**Stated exercise:**
Print exactly what the entries say, line by line, from the first line down to the one with "col = scene.collection", inclusive.

**Exercise materials:**
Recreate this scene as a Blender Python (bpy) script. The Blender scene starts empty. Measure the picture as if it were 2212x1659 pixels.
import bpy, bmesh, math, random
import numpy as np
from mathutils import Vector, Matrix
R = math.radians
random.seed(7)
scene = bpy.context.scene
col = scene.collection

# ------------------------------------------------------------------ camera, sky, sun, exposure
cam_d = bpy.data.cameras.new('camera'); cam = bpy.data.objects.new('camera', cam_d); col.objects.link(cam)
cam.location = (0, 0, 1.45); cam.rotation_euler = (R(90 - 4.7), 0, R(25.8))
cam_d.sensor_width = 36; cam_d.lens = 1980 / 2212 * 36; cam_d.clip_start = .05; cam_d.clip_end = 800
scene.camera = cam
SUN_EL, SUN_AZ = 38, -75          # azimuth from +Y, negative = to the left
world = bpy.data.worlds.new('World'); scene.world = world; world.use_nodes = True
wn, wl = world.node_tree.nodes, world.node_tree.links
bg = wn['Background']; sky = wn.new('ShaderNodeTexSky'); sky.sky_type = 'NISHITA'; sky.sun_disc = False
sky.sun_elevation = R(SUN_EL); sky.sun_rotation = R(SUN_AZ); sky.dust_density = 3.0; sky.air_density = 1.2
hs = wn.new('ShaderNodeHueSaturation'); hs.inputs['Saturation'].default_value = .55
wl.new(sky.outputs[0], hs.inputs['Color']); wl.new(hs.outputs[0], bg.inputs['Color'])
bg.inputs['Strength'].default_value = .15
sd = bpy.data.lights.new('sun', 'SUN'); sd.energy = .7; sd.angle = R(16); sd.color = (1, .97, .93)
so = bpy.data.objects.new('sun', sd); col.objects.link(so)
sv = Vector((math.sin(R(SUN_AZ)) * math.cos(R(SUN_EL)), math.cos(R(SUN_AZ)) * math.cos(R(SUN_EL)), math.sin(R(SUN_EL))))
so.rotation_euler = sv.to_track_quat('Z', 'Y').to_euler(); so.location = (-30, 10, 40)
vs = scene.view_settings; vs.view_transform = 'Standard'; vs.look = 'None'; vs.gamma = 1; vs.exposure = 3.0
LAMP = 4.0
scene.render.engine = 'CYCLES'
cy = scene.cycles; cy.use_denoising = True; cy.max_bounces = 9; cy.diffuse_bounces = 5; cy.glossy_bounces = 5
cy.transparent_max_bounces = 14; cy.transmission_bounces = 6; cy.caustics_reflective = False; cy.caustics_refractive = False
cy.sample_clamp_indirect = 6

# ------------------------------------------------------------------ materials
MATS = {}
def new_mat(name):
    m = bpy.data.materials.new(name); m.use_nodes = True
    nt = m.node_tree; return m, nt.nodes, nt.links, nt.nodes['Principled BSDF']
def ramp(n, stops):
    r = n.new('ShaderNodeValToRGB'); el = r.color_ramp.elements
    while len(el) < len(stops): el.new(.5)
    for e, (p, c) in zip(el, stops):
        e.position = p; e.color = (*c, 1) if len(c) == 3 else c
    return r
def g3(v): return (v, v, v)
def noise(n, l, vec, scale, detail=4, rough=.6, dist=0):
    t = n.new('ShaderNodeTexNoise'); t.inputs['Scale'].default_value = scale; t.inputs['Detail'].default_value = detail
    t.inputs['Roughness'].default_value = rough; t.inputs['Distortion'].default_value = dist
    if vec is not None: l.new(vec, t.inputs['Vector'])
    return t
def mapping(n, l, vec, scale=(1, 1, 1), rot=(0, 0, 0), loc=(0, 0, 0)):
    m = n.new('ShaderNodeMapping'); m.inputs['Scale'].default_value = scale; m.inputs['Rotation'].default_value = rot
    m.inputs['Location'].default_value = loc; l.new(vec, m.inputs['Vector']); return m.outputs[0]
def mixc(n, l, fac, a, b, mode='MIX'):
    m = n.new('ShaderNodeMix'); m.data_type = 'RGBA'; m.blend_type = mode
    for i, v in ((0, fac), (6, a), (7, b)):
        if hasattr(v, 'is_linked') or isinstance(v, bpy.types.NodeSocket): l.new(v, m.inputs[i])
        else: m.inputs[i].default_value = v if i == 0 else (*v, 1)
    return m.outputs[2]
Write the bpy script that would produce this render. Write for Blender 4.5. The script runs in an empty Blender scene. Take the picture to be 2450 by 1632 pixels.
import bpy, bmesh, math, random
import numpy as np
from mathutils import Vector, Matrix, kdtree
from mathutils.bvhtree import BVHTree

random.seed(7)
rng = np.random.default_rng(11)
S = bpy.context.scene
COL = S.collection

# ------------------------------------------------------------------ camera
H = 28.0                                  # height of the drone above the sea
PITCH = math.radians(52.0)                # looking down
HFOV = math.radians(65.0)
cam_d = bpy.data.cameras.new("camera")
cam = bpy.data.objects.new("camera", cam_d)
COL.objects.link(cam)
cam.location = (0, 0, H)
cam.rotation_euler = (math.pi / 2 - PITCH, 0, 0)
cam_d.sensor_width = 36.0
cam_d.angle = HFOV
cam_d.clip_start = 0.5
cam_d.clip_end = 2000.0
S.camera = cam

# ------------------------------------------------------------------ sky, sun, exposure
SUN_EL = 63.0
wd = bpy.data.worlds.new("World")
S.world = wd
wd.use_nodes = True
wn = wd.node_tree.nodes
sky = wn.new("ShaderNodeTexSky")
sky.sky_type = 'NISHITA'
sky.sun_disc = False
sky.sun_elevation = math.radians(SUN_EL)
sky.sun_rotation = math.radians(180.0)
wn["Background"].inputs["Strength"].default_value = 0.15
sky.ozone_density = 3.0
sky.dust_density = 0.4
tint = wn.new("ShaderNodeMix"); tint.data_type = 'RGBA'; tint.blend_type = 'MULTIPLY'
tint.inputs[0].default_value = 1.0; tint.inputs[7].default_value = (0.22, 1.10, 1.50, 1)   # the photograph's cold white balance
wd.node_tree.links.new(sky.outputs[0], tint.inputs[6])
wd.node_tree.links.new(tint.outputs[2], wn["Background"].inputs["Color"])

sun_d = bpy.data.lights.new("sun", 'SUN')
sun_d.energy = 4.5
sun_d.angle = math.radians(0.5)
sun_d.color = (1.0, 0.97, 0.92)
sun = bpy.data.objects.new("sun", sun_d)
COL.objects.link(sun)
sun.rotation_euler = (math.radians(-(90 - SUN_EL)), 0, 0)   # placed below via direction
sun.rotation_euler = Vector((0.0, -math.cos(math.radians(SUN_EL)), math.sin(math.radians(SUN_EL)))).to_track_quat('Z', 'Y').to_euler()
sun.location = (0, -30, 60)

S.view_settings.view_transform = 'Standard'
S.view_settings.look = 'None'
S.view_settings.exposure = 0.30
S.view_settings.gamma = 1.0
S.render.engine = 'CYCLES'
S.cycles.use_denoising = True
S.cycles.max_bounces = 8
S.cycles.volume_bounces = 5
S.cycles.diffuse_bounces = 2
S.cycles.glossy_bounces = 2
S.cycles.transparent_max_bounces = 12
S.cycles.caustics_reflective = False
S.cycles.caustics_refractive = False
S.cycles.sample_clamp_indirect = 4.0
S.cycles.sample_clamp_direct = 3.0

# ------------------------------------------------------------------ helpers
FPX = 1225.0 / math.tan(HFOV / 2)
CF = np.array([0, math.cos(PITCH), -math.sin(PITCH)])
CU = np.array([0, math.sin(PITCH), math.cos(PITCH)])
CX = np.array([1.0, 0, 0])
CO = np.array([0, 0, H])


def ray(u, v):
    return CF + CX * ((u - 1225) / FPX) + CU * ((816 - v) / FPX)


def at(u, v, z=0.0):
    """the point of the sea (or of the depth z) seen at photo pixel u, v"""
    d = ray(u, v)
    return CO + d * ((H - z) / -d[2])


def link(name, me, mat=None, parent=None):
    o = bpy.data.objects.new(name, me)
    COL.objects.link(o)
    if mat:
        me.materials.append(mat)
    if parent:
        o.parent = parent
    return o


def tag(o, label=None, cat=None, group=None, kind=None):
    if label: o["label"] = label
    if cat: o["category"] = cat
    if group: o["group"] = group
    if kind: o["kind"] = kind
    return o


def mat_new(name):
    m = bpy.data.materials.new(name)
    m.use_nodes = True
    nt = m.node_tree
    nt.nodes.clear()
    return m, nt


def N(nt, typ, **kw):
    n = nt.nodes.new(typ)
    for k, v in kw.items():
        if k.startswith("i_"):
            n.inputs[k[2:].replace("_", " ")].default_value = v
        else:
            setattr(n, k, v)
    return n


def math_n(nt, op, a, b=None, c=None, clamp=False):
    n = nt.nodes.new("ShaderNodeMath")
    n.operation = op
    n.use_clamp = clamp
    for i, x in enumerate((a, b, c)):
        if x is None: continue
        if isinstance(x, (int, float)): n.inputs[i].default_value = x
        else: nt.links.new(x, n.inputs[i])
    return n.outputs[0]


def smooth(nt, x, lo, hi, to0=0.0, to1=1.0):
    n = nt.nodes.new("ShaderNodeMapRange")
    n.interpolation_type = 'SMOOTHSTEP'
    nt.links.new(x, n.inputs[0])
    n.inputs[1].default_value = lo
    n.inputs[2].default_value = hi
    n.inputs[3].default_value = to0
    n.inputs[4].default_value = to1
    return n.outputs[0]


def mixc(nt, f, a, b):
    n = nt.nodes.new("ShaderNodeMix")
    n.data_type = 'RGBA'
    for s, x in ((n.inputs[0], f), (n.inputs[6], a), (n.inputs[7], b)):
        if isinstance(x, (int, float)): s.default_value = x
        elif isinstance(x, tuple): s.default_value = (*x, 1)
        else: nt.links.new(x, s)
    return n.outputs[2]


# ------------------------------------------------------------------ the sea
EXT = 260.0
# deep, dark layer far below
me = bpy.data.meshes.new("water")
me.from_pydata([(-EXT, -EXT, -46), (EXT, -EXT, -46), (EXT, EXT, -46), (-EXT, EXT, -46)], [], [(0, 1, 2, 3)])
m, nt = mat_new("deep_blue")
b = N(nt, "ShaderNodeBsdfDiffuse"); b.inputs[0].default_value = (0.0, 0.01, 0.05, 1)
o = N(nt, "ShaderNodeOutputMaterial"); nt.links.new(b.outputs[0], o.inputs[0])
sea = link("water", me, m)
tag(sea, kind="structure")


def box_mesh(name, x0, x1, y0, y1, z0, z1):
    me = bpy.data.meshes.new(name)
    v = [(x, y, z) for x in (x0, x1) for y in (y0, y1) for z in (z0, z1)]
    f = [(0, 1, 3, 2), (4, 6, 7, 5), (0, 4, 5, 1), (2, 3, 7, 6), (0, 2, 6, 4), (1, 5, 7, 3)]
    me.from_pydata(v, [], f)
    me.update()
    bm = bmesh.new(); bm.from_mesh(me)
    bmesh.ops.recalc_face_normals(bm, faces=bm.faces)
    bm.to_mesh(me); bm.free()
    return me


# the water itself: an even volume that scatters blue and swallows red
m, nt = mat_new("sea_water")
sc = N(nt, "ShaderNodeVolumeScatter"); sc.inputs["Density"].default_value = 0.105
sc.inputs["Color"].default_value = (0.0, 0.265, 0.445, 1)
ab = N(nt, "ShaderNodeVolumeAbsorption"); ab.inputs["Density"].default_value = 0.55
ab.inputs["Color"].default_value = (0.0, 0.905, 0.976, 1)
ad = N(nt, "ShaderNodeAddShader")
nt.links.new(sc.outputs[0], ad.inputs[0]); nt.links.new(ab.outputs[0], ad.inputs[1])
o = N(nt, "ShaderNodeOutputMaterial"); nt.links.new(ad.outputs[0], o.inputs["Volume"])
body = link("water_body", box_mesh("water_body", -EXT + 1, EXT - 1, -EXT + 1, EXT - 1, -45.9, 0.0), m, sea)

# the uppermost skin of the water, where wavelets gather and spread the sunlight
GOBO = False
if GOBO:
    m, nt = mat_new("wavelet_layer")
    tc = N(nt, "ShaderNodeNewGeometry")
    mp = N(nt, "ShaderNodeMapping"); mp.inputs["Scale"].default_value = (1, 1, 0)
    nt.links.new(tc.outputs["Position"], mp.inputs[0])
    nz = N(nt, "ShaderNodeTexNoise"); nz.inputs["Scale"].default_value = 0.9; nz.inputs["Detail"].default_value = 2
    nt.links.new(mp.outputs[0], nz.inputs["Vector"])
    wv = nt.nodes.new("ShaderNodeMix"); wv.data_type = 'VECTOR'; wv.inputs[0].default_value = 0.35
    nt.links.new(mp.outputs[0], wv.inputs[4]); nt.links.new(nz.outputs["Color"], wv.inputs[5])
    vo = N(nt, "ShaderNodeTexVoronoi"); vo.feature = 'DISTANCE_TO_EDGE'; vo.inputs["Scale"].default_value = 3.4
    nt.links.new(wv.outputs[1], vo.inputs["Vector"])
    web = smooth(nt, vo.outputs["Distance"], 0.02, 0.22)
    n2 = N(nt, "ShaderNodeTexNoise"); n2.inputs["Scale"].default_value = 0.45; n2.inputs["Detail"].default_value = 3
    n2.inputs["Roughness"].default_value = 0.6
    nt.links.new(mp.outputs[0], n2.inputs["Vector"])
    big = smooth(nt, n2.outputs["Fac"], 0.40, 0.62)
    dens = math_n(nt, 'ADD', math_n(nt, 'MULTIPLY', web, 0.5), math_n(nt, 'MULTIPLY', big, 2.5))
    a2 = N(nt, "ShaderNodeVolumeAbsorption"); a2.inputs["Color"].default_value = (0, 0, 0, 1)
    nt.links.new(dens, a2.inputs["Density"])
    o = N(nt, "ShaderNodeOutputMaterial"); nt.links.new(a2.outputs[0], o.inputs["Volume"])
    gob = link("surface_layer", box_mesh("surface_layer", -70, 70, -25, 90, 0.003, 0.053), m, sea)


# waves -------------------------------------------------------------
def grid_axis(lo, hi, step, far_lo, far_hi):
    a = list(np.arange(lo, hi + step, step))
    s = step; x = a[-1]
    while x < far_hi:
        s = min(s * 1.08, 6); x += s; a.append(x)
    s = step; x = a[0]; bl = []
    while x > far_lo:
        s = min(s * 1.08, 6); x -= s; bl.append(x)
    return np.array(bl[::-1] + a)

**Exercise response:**
Recreate this scene as a Blender Python (bpy) script. The Blender scene starts empty. Measure the picture as if it were 2212x1659 pixels.
import bpy, bmesh, math, random
import numpy as np
from mathutils import Vector, Matrix
R = math.radians
random.seed(7)
scene = bpy.context.scene
col = scene.collection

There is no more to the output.